19.7.09

once it was in my hands, it lost so much of its grandeur

i believe there are two types of people in this world, those who are unhappy and those who know that they control their happiness and are, therefore, happy.
i had this discussion this summer with one of the truck drivers somewhere between tenn. and colo. theres something about the open road and the dynamic that two guys in a small cab create, that facilitates meaningful dialog very well. this whole idea of happiness came from a discussion on our futures. for a while now people have been telling me that i need to pick a career that will allow me to do what makes me happy, everyday. thats always seemed like a sound argument.
heres where i see the problem, do things make me happy or do i make me happy?
before i get too far in to this i should give a definition of what i am calling happiness. to me its enjoying life, having a smile on you face. what i am not talking about is joy, which i believe can only be found in Jesus Christ.
so.
when i was a kid pogs were cool. my entire class would play before, after, and sometimes during school. the pog companies were constantly putting out new slammers and there was one i wanted bad. i saved up some money and bought it at the Comic, Cards, and More store on my way home from school. i hadnt bought many things with my own money up too that point so it was a big deal to me. one thing i discovered was that once it was in my hands, it lost so much of its grandeur. so i found a new slammer to fantasize about.

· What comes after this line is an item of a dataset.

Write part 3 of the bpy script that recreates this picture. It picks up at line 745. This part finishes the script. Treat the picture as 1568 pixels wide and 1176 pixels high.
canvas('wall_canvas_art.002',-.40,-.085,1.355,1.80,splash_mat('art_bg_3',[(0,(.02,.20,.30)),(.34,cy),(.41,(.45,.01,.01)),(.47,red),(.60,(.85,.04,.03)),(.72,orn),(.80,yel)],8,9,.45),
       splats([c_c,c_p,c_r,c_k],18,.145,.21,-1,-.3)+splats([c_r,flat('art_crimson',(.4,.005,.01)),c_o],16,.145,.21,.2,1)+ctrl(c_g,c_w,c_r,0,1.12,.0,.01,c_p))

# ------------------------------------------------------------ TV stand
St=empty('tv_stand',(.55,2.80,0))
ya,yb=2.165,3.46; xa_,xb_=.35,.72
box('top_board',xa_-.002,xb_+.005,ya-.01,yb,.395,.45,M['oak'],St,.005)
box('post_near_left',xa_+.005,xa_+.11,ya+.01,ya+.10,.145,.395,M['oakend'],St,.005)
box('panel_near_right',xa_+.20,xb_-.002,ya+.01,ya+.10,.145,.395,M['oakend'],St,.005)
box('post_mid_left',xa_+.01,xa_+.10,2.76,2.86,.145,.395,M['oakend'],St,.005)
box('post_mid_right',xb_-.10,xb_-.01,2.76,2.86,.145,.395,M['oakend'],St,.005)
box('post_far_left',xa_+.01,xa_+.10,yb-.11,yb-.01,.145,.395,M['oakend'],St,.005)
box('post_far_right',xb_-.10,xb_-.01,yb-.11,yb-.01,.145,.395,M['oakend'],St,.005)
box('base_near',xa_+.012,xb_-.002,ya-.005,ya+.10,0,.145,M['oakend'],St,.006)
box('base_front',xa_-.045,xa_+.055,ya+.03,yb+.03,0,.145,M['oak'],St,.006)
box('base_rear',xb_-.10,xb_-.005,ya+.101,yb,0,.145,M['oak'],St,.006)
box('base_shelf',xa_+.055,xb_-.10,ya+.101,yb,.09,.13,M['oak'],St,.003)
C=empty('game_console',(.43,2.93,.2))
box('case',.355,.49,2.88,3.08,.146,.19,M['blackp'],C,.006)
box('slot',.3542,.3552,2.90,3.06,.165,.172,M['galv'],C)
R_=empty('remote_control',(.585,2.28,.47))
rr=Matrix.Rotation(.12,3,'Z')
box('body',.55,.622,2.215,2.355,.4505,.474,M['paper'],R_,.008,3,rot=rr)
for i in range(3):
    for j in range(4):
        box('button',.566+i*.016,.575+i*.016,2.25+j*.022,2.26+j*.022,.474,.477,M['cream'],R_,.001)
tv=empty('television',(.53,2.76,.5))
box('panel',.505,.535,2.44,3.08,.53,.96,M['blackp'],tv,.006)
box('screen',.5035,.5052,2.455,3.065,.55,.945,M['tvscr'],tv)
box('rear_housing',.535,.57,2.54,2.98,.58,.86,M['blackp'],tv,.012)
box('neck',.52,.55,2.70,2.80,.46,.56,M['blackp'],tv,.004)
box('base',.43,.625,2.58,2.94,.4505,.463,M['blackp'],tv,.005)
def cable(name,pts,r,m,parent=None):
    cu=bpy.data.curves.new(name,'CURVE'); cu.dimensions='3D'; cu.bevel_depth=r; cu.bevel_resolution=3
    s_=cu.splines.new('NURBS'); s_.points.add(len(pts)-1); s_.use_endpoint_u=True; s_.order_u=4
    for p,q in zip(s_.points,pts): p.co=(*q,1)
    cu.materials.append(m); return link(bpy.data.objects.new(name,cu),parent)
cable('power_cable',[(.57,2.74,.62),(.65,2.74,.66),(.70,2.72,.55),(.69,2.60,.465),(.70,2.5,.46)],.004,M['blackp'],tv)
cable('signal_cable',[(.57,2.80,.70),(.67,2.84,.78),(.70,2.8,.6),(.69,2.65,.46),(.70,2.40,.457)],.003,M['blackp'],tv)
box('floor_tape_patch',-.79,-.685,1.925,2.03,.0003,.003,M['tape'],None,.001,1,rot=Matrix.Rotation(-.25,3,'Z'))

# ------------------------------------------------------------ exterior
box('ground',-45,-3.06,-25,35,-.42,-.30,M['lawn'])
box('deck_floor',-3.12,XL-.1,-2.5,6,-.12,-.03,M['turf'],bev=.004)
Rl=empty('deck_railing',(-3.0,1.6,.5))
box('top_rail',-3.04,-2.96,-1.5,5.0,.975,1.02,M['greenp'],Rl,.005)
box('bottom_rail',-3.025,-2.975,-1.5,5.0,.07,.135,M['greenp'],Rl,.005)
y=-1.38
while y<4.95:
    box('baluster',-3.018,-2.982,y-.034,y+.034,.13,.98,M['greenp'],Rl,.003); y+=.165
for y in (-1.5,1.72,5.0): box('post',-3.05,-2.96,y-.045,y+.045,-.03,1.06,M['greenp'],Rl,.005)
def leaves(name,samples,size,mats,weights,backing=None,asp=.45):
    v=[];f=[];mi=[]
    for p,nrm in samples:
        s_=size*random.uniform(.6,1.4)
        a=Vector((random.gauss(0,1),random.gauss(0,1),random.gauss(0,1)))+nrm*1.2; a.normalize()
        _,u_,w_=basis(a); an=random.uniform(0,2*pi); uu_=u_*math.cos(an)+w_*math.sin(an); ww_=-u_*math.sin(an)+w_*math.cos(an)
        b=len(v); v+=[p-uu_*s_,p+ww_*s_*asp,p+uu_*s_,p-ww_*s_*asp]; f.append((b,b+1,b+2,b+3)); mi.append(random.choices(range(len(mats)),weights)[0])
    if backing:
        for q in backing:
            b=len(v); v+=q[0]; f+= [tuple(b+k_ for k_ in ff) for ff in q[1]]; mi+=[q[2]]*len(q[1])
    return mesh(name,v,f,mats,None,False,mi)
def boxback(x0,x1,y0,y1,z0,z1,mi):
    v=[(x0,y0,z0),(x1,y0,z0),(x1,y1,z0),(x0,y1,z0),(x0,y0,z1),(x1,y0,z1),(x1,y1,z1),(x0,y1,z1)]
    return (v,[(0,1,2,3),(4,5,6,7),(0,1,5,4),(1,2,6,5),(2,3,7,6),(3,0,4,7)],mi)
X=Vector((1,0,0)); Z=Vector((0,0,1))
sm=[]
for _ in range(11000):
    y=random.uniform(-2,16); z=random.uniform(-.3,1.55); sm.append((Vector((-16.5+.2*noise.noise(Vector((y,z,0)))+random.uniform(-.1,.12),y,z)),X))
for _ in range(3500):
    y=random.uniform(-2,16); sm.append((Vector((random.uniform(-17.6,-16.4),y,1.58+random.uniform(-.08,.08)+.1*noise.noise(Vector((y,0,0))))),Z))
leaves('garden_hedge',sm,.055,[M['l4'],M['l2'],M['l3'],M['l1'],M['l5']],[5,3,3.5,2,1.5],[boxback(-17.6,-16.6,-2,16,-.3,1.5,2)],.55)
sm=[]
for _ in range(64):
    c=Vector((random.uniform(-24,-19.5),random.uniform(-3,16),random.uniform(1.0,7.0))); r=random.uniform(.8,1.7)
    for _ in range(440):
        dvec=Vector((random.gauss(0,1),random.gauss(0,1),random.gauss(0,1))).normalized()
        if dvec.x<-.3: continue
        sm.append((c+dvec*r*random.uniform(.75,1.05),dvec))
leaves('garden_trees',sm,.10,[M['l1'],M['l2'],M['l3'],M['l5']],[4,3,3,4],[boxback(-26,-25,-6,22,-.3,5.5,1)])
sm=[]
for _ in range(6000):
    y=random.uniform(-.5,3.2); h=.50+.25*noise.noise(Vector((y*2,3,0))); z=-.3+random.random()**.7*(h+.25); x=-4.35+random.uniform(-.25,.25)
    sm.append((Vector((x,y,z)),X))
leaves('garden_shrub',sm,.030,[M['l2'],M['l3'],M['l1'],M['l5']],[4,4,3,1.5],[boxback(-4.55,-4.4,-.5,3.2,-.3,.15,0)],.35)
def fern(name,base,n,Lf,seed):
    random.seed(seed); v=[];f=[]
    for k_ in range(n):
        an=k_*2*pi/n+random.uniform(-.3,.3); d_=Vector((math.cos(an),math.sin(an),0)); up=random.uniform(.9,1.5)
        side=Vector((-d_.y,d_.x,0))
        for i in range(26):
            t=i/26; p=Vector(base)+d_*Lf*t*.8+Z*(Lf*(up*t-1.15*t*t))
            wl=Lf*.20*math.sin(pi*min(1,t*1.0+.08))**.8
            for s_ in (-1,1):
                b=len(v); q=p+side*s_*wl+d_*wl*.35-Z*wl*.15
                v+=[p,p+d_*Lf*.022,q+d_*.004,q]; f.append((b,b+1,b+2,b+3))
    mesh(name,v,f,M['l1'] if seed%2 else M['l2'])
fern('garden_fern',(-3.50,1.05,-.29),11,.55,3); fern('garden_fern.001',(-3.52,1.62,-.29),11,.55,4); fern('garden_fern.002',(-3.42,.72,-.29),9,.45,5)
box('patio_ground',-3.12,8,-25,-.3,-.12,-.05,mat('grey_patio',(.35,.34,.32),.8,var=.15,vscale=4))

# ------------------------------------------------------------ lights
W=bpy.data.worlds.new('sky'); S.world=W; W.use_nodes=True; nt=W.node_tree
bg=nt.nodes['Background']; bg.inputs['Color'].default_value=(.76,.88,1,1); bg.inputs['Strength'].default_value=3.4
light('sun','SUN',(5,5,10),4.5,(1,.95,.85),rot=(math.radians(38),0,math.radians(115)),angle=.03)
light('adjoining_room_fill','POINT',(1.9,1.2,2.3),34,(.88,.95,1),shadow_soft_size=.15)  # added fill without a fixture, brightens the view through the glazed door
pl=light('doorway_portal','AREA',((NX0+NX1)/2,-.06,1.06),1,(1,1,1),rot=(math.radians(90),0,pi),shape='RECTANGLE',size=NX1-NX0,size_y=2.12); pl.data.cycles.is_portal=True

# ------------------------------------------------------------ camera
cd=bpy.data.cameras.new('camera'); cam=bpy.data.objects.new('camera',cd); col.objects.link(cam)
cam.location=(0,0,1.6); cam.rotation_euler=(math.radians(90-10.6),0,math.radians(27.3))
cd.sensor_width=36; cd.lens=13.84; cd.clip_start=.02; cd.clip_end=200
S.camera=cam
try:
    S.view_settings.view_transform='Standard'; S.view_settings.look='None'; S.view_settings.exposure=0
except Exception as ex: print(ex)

this pattern continued through elementary school with nano pets and yo yos, then in high school with guitars. i see the same with friends and their jobs.
this is why i think i am the one who makes me happy.
the same goes for sadness. i think you can follow my logic there.
there are people in my life who are not happy. i want to scream into their pitiful eardrums, "suck it up!"
im working to be happy now. today. because i have no excuse not to be. and neither do you. because 90% of the time unhappiness is weakness. God has given us great things to rejoice in. a joy that should be expressed.